● **PROBLEM TO WORK ON**:
Reproduce the material that follows, please, but only from its first line to the line containing "COL = SC.collection", inclusive.

-- BEGIN --

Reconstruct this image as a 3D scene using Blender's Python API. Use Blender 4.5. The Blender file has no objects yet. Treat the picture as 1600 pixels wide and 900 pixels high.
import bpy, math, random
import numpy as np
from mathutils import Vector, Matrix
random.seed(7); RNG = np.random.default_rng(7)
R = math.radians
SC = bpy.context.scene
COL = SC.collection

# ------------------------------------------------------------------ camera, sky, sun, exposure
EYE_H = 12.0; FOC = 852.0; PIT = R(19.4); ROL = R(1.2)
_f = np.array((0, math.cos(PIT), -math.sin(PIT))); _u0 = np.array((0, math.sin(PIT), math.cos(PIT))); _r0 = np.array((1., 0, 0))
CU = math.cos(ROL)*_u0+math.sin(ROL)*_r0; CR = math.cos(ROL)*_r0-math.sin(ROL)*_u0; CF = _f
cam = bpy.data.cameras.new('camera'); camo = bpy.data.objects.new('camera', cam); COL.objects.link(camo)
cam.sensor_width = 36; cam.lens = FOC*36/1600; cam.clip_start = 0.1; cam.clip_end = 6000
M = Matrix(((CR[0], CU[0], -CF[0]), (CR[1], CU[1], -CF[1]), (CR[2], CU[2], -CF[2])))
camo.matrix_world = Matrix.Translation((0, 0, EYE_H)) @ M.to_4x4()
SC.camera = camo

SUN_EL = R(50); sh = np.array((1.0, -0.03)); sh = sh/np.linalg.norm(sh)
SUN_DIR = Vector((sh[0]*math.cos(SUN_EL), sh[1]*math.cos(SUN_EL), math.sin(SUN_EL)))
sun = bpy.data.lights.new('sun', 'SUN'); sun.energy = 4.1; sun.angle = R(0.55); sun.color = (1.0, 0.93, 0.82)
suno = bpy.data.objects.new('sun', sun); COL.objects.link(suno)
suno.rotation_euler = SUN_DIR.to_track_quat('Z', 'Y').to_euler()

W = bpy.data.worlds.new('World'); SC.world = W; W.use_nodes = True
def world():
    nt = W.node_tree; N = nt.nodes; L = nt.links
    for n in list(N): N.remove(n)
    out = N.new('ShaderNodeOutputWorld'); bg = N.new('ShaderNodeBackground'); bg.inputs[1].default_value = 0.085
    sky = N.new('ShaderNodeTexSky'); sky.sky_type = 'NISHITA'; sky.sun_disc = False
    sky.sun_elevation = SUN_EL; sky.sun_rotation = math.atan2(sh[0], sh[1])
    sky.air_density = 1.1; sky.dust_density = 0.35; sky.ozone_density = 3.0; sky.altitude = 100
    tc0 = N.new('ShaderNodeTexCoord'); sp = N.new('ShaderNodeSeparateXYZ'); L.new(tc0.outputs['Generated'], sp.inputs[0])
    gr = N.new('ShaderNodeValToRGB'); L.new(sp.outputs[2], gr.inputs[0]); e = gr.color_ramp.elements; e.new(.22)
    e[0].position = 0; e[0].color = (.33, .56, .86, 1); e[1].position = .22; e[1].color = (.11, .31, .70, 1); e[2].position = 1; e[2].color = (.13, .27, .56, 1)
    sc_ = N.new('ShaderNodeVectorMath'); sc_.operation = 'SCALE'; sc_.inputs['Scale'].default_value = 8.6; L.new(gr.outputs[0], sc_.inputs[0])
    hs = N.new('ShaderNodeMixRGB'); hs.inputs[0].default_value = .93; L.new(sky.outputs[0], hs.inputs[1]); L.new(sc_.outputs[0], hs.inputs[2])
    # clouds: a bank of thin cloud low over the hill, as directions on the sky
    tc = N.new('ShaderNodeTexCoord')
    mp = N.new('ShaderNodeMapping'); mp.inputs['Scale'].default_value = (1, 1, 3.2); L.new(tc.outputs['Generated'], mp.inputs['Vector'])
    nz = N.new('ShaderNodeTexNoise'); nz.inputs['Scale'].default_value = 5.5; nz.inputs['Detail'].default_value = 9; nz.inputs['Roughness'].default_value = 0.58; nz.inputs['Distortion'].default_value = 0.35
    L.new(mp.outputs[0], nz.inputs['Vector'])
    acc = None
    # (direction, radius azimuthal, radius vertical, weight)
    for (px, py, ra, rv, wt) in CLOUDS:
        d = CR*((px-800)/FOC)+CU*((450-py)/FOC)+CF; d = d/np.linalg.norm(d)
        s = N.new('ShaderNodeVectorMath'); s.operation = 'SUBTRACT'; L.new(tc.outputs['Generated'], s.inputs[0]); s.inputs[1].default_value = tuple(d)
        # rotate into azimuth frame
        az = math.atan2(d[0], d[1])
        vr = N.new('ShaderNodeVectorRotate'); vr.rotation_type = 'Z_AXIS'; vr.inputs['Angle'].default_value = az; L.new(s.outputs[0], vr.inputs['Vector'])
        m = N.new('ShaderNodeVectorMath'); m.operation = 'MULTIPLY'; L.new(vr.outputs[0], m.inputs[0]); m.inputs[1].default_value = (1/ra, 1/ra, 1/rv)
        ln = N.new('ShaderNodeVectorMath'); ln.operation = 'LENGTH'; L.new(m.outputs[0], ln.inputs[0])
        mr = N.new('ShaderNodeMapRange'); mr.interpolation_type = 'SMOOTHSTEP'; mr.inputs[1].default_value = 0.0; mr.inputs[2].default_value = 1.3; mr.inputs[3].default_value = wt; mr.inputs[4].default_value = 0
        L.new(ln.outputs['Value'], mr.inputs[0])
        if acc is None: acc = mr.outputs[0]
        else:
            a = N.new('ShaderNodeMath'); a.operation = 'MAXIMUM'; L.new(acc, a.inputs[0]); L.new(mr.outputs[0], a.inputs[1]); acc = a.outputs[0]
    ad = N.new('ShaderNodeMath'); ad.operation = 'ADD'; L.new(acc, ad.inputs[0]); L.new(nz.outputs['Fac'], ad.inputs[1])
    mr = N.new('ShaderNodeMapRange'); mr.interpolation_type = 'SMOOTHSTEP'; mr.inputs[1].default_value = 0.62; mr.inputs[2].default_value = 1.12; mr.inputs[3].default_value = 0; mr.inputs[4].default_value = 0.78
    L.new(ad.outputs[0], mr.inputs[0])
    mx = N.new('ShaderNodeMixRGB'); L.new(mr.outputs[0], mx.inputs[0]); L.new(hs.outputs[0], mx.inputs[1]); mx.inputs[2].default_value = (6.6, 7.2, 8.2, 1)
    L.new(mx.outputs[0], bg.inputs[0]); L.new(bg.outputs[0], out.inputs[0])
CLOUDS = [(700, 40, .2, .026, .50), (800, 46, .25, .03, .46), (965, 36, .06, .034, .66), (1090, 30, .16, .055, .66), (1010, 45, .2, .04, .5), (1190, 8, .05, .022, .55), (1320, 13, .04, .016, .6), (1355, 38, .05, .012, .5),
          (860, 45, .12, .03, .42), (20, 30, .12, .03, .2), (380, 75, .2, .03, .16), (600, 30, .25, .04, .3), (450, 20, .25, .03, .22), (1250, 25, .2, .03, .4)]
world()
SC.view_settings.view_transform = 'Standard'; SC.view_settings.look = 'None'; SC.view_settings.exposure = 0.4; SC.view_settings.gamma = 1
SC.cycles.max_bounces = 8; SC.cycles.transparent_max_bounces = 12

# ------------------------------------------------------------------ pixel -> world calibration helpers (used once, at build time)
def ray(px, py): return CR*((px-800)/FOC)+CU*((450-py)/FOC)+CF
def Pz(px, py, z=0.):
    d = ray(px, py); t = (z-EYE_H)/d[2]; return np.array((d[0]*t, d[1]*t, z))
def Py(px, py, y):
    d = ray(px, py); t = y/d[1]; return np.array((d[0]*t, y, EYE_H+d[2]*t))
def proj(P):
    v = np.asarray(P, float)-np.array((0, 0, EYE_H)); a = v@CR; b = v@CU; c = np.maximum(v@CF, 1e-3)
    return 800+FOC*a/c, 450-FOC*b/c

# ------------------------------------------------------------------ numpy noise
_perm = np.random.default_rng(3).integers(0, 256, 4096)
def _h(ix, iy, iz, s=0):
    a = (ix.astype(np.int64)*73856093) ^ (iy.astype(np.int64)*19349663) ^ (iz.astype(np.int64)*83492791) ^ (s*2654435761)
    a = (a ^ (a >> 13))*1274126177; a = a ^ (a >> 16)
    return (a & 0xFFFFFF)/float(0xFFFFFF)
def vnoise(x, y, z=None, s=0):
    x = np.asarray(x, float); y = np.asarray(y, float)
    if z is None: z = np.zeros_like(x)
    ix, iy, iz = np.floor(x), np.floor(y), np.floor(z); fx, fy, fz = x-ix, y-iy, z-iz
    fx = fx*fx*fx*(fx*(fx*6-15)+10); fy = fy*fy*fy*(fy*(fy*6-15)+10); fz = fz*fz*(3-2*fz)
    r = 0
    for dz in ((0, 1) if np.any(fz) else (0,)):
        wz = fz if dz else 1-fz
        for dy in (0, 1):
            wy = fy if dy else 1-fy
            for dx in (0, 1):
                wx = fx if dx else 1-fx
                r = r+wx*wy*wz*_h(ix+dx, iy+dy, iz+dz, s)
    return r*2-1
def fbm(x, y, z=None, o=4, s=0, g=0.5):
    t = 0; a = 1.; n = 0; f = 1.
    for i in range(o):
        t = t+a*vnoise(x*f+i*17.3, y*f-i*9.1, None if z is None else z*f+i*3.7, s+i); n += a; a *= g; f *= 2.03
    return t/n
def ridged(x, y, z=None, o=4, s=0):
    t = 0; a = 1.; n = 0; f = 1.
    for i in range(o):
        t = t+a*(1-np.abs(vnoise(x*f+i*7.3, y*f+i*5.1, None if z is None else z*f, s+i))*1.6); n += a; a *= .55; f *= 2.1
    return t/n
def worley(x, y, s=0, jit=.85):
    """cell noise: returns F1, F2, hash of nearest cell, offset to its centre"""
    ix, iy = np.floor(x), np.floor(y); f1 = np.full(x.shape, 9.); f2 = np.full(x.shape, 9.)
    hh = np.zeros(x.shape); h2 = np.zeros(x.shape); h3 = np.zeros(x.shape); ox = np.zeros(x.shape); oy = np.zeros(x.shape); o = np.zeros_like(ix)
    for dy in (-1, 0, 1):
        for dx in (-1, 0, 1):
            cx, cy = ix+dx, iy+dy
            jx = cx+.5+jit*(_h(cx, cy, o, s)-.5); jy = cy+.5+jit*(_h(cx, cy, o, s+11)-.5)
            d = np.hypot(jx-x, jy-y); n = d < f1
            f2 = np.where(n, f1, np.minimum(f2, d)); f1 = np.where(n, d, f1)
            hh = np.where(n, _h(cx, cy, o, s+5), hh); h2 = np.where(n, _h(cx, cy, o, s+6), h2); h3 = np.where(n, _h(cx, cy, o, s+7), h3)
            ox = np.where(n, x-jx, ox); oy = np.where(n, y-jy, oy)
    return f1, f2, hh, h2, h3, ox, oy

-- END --

● **CORRECT ANSWER**:
Reconstruct this image as a 3D scene using Blender's Python API. Use Blender 4.5. The Blender file has no objects yet. Treat the picture as 1600 pixels wide and 900 pixels high.
import bpy, math, random
import numpy as np
from mathutils import Vector, Matrix
random.seed(7); RNG = np.random.default_rng(7)
R = math.radians
SC = bpy.context.scene
COL = SC.collection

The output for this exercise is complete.